Thursday, 25 de April de 2024 ISSN 1519-7670 - Ano 24 - nº 1284

>>O fim das fantasias
>>Propaganda enganosa

O fim das fantasias


A Folha de S.Paulo informa que o governo brasileiro está preocupado com as empresas que tiveram grandes perdas por operações financeiras de alto risco – algumas delas beirando a ilegalidade.


Trecho de reportagem de O Estado de S.Paulo adverte que o temor na Europa é de que a crise financeira venha a atingir a ‘economia real’.


O jornal não explica o que isso quer dizer, mas a expressão reforça no leitor a sensação de que nem tudo que lhe é apresentado na imprensa todos os dias tem a ver com a realidade.


A começar dos lucros estratosféricos e recordes astronômicos que até poucos meses atrás adornavam quase diariamente as páginas dos jornais, passando pelos rankings dos mais ricos, das economias menos vulneráveis, das classificações de riscos e dos investimentos anunciados e nunca comprovados pela imprensa.



Essa crise tem um incalculável valor histórico e um imenso valor moral, mas a imprensa ainda passa ao largo dessas grandes questões.


O valor histórico está em muitos elementos, mas principalmente no fato de que ela obriga a opinião pública a repensar muitos dos dogmas que se consolidaram nos últimos vinte anos e acabaram por moldar a sociedade contemporânea.


Mas o aprendizado não se completa porque a imprensa, embora admita que nem tudo é real no noticiário econômico, não se dispõe a passar a limpo aquilo que foi impingido ao público durante todo esse tempo. 


Para ficar em dois exemplos gritantes: os escândalos financeiros que derrubaram as ações das empresas Sadia e Aracruz estavam sendo engavetados pela mídia, até que os gestores do fundo Previ, acionista das duas companhias, resolveram responsabilizar judicialmente os administradores pelas perdas que provocaram.


A complacência com que a imprensa trata os dois gigantescos conglomerados deve ter menos a ver com a receita de publicidade do que com antigos vícios do jornalismo: os jornais sempre compram as notícias empurradas pelas assessorias de imprensa praticamente sem reservas.


Quando uma empresa anuncia lucros extravagantes ou promete grandes investimentos, os jornais apenas dão repercussão ao que é declarado, mas raramente comprovam esses anúncios quando os balanços são publicados.



O valor moral da crise está no fato de que, diante do desmoronamento dos heróis da economia baseada apenas no lucro, a imprensa se vê obrigada a repensar a maneira como nos mostra o mundo.


Questões como distribuição da riqueza e do bem-estar, consumismo, preservação do meio ambiente e direitos humanos não podem continuar isoladas dos temas econômicos.


Quando a crise ameaça a economia real, o mínimo que se espera da imprensa é que rasgue a fantasia. 


Propaganda enganosa


Alberto Dines:


– Catástrofes, geralmente, propiciam grandes coberturas porque os jornalistas são sensíveis e diante de grandes acontecimentos combinam emoção e competência.
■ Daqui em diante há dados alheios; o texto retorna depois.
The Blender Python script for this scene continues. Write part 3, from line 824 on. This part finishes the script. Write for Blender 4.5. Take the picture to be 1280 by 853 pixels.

Mas a cobertura do desastre financeiro internacional embora maciça e intensa não pode ser incluída entre os melhores momentos do jornalismo. Sobretudo aqui.


A mídia impressa tem sido a mais prejudicada porque está fixada no sobe-desce das cotações. Como as bolsas do mundo abrem e fecham praticamente o dia inteiro e existe um intervalo de, pelo menos, seis horas entre a preparação da manchete e a entrega do jornal nas mãos do leitor, fica visível o descompasso entre o acontecido na véspera e a situação na manhã seguinte.


O jornalismo digital, em tempo real, seria teoricamente o mais ágil e preciso se não dependesse principalmente do que sai nos jornais. Com equipes reduzidas, sua vantagem limita-se à capacidade de acompanhar o dispara-despenca das cotações em todo o mundo. A numerologia pura e simples pode ser maçante para o não-especialista. Estes são senões estruturais, mas há também disparates. Para mostrar serviço, um jornalão despachou um comentarista para a Europa esquecido de que esta é uma crise global que se desenrola simultaneamente em todos os quadrantes com fatos amplamente divulgados.


O que o leitor quer é análise, conhecimento de causa, capacidade de fazer conexões, perspectiva histórica e, sobretudo, honestidade intelectual. Delfim Neto, ex-czar da economia do regime militar, no seu artigo de hoje no DCI [Diário de Comércio & Indústria, de S. Paulo], garante que o Brasil crescerá 4% no período 2009-2010. Isto pode até acontecer mas fazer tal afirmação hoje é propaganda enganosa.